Il fallait forcément, pour écrire un tel roman, être anglais et farfelu, avoir été spécialiste des sangsues d’eau douce, avoir lu Shakespeare à toute vitesse et l’on en passe. John Ironmonger a parfaitement rempli sa mission : son roman et ses personnages sont assez délirants et vivent des aventures totalement improbables. C’est le cas d’Azalea Ives - c’est du moins le nom sous lequel on la connaît d’abord. Née en 1978 sur l’île de Man, elle est la fille de Marion, une serveuse que l’on retrouvera morte en 1986 au bas d’une falaise après avoir été kidnappée et violée par un psychopathe -, et d’un père inconnu, ou plutôt multiple ! Est-elle la fille de Gideon le pêcheur, de John Hall, ou de Peter Loak, le poète ? En tout cas, elle a été adoptée et élevée par les Folley, couple de missionnaires en Ouganda de 1984 à 1992, date où on suppose qu’ils ont été massacrés tous les deux par des rebelles fanatiques de la LRA (Lord's Resistance Army).

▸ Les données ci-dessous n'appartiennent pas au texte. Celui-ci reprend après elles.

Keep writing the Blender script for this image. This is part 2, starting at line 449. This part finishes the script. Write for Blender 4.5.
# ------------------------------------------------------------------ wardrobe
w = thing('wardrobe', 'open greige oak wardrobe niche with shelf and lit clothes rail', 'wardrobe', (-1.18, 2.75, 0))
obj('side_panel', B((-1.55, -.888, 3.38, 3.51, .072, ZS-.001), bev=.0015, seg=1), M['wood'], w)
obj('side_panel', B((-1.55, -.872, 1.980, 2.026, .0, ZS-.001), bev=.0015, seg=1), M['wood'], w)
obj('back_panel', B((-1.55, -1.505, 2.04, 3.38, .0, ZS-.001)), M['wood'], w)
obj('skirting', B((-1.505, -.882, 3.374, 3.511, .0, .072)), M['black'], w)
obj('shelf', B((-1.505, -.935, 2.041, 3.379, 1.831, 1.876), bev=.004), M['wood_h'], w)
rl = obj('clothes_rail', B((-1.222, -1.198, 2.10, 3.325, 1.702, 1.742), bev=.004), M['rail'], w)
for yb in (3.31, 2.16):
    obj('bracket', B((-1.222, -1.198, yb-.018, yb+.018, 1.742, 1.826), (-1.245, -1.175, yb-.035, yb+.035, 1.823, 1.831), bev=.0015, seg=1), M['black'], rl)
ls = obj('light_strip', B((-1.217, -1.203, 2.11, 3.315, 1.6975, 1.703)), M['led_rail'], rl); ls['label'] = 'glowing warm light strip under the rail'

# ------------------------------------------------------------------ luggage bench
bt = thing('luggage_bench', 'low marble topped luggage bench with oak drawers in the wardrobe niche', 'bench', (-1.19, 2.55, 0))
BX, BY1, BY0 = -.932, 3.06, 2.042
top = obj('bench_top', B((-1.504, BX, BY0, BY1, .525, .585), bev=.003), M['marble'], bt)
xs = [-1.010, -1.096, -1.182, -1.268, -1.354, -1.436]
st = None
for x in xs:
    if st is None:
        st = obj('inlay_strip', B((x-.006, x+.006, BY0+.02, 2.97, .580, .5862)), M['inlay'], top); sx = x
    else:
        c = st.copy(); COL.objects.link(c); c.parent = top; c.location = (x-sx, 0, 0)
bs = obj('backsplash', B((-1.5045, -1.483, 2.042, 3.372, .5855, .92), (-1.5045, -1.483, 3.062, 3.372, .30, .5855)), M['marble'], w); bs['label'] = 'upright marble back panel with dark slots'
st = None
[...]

C’est là qu’Azalea a passé une partie de son enfance, et a vécu le drame.
Tout cela, on l’apprend à grand renfort de flash-back, en même temps que le professeur Thomas Post, "maître ès coïncidences" à la London University. Se confiant à sa vieille amie Clémentine, psychanalyste, il relate sa rencontre, totalement fortuite, of course, avec Azalea, en 2011, dans un escalator du métro londonien, leur histoire d’amour, belle et douloureuse, sur les traces du passé de la jeune femme. La façon, aussi, dont elle a disparu, repartie pour l’Ouganda. En juin 2012, troquant enfin le plaisir de s’abandonner aux coïncidences pour celui de prendre son destin en main, Thomas part à son tour pour l’Ouganda. Y retrouvera-t-il enfin Azalea ?
Le génie des coïncidences est une brillante fantaisie à tiroirs, assez vertigineuse, où l’on se perd parfois, mais qui est portée par un humour et une rare inventivité. Une fable, également, dont la morale, malrucienne, pourrait être : "L’homme est ce qu’il fait." J.-C. P.